Il prossimo 22 ottobre Giorgia Meloni taglierà formalmente il traguardo del secondo anno di governo a Palazzo Chigi.
In Italia, dove i governi hanno una durata media di un anno e mezzo circa, la longevità del biennio meloniano è già di per sé significativa.
Se Meloni & Co. arrivassero a mangiare il panettone, fatto più che probabile vista la situazione odierna, il Governo Meloni I sarebbe il sesto esecutivo più duraturo di sempre. Un biennio è anche un lasso di tempo ragionevole adeguato per trarre un primo bilancio.
L’elemento centrale della politica di Giorgia Meloni, tanto sul piano nazionale quanto su quello internazionale, è in essenza il suo doppio volto. Double face Meloni.
Giorgia Meloni è una cosa ma deve esserne un’altra.
“Io sono Giorgia”, con la sua vita da underdog della Garbatella, da sempre snobbata dalle élite e fintamente accolta dai circoli romani, fa i conti con il ruolo e le funzioni del Presidente del Consiglio Meloni.
La storia di riscatto della giovane donna di destra non riesce a venire a capo con quella di un Primo Ministro di un Paese del G7, secchione e goffo allo stesso tempo.
Allora affiorano sempre più prepotenti le contraddizioni: sulla famiglia, sulla politica estera, sui diritti civili, sulla fede, sulla difesa della patria, sull’amichettismo, eccetera. Sulla famiglia, tema forte della politica meloniana, è sotto gli occhi di tutti quanta discrepanza ci sia tra ciò che si sbandiera e la realtà. Tra unioni familiari tradizionali che vanno in frantumi, rapporti familiari prima esibiti perché funzionali alla narrazione e poi “celati” quando fa comodo appellarsi alla privacy.

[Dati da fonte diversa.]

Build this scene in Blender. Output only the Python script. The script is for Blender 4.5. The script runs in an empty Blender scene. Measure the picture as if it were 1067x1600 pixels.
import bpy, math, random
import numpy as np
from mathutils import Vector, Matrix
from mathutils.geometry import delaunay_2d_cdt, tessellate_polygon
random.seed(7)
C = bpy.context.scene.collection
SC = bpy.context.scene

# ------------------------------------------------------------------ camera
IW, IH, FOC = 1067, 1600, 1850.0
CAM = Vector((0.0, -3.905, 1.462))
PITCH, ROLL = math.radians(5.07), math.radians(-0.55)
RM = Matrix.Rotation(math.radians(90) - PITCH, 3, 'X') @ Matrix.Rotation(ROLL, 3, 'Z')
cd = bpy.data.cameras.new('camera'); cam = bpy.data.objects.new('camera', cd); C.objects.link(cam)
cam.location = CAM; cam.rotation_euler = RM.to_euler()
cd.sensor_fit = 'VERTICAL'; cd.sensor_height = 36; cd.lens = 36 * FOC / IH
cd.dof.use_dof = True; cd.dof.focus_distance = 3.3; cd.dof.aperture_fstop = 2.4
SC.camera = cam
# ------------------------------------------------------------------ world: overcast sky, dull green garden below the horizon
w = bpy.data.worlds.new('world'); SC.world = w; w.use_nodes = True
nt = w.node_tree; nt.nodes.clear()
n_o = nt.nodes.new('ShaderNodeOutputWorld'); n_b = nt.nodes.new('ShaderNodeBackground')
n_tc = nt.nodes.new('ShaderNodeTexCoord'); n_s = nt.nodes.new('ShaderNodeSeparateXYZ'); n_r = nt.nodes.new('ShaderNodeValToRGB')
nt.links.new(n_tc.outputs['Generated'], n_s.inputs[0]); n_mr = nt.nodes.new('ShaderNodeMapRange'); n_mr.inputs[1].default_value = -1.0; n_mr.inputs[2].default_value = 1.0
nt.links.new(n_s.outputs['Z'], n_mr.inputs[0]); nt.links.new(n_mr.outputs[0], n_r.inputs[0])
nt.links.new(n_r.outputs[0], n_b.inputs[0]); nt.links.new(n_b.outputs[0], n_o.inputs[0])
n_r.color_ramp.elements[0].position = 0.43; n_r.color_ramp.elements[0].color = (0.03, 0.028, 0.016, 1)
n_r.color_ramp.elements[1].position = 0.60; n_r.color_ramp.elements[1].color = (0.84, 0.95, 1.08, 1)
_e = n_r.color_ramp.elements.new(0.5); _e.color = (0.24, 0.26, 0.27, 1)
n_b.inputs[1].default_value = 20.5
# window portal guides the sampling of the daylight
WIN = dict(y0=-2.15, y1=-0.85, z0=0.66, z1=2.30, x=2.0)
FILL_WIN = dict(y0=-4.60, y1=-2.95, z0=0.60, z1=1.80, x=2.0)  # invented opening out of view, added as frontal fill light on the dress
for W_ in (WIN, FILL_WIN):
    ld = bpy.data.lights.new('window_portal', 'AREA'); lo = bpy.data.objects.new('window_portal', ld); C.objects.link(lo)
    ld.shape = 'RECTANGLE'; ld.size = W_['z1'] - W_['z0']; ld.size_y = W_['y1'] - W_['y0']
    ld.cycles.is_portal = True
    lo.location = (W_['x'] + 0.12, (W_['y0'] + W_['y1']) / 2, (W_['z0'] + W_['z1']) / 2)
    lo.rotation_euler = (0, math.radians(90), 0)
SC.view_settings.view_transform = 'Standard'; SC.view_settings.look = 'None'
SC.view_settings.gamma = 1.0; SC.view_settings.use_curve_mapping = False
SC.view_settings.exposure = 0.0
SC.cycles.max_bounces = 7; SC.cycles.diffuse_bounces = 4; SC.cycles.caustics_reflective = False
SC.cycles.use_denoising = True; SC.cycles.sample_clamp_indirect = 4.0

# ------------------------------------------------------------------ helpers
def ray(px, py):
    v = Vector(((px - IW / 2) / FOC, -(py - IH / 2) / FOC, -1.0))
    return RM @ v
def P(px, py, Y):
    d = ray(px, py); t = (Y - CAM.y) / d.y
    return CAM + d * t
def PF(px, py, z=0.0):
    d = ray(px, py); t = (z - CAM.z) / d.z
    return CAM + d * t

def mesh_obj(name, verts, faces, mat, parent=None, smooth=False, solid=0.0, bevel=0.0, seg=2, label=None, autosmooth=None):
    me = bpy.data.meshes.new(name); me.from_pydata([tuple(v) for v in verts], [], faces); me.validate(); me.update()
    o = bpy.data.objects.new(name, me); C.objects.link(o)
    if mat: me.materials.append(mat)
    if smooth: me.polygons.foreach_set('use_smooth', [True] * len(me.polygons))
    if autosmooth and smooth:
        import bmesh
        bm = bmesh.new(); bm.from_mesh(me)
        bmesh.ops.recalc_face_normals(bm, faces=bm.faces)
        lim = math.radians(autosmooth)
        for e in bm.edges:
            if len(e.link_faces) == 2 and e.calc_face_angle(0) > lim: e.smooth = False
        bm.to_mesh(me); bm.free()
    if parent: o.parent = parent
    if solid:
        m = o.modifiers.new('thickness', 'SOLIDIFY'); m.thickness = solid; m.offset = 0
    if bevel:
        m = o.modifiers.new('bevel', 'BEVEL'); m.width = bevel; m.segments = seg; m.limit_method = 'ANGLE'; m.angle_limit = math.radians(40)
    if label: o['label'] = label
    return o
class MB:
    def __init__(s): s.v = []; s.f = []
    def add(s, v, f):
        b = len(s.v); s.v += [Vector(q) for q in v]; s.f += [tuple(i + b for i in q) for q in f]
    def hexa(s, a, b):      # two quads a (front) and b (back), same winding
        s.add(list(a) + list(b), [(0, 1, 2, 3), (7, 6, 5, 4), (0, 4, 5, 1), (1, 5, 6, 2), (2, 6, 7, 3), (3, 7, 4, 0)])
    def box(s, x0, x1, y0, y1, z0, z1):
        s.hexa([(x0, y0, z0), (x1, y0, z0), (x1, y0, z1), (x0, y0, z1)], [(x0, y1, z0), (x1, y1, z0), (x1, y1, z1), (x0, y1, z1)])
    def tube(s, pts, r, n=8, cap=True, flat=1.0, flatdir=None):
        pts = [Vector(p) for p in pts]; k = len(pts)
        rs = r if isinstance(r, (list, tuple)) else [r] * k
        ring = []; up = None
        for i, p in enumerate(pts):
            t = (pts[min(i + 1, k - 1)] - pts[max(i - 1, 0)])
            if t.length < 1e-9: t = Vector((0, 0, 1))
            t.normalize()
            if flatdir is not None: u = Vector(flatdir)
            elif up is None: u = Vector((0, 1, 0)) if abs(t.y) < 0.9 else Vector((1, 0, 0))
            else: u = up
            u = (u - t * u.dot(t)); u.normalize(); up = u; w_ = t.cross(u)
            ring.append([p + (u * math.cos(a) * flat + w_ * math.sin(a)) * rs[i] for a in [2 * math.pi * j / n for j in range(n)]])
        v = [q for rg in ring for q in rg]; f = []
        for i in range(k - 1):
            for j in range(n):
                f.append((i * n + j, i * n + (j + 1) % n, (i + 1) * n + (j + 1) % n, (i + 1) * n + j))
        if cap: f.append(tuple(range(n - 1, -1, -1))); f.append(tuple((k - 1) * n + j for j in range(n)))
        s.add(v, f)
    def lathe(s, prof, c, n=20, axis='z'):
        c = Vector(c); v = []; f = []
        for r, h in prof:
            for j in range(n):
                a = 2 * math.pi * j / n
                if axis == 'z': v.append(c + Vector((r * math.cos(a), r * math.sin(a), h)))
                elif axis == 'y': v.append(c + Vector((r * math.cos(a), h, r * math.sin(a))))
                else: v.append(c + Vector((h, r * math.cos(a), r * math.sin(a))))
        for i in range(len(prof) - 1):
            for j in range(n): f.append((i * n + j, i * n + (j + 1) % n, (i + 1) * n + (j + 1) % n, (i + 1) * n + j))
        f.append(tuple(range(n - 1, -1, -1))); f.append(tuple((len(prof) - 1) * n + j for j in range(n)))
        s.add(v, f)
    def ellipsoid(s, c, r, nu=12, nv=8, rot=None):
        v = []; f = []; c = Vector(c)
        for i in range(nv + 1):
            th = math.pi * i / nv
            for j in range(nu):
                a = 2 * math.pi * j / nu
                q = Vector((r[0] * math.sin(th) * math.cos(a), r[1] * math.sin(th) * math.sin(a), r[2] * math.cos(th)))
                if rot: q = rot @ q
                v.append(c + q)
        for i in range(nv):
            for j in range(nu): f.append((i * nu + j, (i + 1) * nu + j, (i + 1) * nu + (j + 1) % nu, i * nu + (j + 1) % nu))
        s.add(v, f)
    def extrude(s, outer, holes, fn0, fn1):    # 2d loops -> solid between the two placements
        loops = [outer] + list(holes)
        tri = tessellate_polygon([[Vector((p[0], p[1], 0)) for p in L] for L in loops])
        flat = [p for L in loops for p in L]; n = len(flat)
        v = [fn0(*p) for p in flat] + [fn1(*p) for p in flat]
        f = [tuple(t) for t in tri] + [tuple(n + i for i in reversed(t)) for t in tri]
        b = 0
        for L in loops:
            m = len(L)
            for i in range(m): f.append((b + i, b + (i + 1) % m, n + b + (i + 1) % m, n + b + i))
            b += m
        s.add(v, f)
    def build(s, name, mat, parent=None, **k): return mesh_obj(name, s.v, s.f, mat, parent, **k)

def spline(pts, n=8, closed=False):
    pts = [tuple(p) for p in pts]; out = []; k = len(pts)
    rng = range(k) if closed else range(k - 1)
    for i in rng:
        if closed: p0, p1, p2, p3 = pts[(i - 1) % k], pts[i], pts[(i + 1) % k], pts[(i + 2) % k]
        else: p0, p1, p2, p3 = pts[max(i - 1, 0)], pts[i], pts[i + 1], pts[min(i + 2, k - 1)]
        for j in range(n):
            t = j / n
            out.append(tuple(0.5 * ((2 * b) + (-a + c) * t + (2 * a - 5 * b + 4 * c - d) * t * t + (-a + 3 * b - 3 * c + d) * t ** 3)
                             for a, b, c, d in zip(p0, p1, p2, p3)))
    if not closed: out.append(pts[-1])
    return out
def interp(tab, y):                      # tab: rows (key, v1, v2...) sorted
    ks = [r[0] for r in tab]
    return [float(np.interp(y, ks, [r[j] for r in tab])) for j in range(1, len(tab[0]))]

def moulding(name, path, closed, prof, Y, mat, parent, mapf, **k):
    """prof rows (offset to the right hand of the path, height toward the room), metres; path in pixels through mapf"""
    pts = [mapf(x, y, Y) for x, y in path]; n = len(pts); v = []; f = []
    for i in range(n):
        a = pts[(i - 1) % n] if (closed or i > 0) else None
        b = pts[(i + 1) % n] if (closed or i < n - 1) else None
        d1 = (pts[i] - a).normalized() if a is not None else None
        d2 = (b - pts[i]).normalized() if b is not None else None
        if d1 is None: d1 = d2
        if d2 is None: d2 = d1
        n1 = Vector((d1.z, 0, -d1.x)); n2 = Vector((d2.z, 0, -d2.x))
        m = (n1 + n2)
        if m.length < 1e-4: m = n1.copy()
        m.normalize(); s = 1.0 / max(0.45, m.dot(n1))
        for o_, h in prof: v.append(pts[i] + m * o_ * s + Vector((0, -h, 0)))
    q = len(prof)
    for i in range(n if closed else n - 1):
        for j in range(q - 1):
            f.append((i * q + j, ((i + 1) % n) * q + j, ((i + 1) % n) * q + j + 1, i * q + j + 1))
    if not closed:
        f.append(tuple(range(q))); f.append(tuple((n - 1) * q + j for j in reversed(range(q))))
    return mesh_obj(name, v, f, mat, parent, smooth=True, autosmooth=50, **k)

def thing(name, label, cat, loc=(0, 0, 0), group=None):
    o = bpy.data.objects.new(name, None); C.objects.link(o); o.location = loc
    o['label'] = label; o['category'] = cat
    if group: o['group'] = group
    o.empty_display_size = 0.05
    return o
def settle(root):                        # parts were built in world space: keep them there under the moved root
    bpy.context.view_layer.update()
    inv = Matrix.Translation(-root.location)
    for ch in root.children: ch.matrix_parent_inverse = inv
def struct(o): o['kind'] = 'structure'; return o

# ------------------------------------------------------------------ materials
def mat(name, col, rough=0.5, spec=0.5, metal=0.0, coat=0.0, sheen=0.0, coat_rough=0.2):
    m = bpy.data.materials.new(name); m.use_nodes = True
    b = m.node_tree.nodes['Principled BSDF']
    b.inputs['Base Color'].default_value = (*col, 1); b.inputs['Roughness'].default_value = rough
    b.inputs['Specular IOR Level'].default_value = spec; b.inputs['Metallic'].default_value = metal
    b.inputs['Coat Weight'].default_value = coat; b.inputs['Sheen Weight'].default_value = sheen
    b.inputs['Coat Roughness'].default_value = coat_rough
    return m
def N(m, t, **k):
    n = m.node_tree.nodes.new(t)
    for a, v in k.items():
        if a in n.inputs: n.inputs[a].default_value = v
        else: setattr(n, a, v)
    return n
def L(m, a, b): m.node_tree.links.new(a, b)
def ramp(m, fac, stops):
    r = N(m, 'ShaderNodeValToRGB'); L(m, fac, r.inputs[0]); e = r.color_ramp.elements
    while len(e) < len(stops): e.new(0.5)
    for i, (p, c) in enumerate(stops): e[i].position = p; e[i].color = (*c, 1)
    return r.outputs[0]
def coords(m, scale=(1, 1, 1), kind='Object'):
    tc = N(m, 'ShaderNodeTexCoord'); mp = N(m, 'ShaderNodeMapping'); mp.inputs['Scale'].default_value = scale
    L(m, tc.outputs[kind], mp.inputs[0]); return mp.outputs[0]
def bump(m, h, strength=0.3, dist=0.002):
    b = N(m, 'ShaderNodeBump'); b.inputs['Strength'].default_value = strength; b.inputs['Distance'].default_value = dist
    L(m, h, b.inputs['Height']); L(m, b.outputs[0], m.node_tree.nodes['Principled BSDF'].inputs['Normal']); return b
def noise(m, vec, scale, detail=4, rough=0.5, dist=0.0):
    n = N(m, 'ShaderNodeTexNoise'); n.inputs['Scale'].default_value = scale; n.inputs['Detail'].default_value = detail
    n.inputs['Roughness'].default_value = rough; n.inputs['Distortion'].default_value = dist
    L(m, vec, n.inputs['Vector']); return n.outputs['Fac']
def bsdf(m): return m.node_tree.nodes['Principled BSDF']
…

Sulla politica estera, come già ampiamente raccontato sulle pagine di questa rivista, Meloni è stata finora in totale “calcomania” con gli Stati Uniti. E in totale opposizione alla creazione di un’Unione europea in grado di dire la sua.
Senza sbilanciarsi eccessivamente, quello di Meloni è forse il governo più atlantista degli ultimi anni, persino più di Draghi, di Renzi/Gentiloni/Letta.
Giorgia Meloni non sostiene Washington; al contrario, si affida completamente a Washington, addirittura privilegiando i rapporti con il democratico Biden piuttosto che con il più naturale interlocutore conservatore Trump. Paradosso e insieme ossimoro della storia.
A tal punto che oggi nessuno mette in dubbio l’appoggio italiano agli USA, ma in diversi iniziano a chiedersi se gli USA appoggino o meno noi.
Questa apertura senza se e senza ma, precedente quasi unico nella sua totalità, espone molto l’Italia, soprattutto se tenuto conto del fatto che viviamo una fase storica in cui gli USA hanno perso il pallino del mondo e non sono più il poliziotto del globo.
Per non parlare del contributo che il nostro Paese sta dando in Europa per cercare di arrivare alla pace: pressoché nullo.
In un Vecchio continente ormai statico e fuori dai giochi, che ha completamente rinunciato a esercitare il ruolo di pacificatore per cui si è costituito, l’Italia brilla per inerzia.
Sui diritti, poi, c’è stato un pericoloso arretramento. L’abolizione coatta (nel senso romano del termine, cioè realizzata con modi spicci) del reddito di cittadinanza è stata la prima prova che la cosiddetta destra “sociale” aveva rinnegato se stessa.
Centinaia di migliaia di famiglie sono state abbandonate al proprio destino, con misure alternative del tutto inefficaci a contrastare la crisi economica determinata dall’inflazione e dalle guerre. Si salvi chi può, è il motto del Governo.
Sulle più basilari regole di convivenza civile (come lo Ius Scholae), non è bastato che una delle tre gambe su cui poggia l’esecutivo, quella di Forza Italia, spingesse più o meno timidamente per provare a fare qualcosa. Tra l’altro, si ignora ciò che è ormai assodato in tutta Europa e non solo: la forza-lavoro che gli immigrati o gli Italiani di seconda generazione possono garantire è vitale per un Paese in cui la natalità è ai minimi storici.
Se il campo alternativo alla destra continuerà a essere slabbrato, state sicuri che Giorgia Meloni e i suoi continueranno a governare a lungo. Batteranno ogni record di longevità. E riusciranno – forse – a cambiare nel profondo l’Italia. Non in meglio, si intende.
Questo è il vero allarme che deve risuonare nella testa di tutti i progressisti italiani. Non è più il tempo dei giochi e dei veti. È il tempo di muoversi, di unirsi e di provare a fare qualcosa di buono per questo nostro Paese.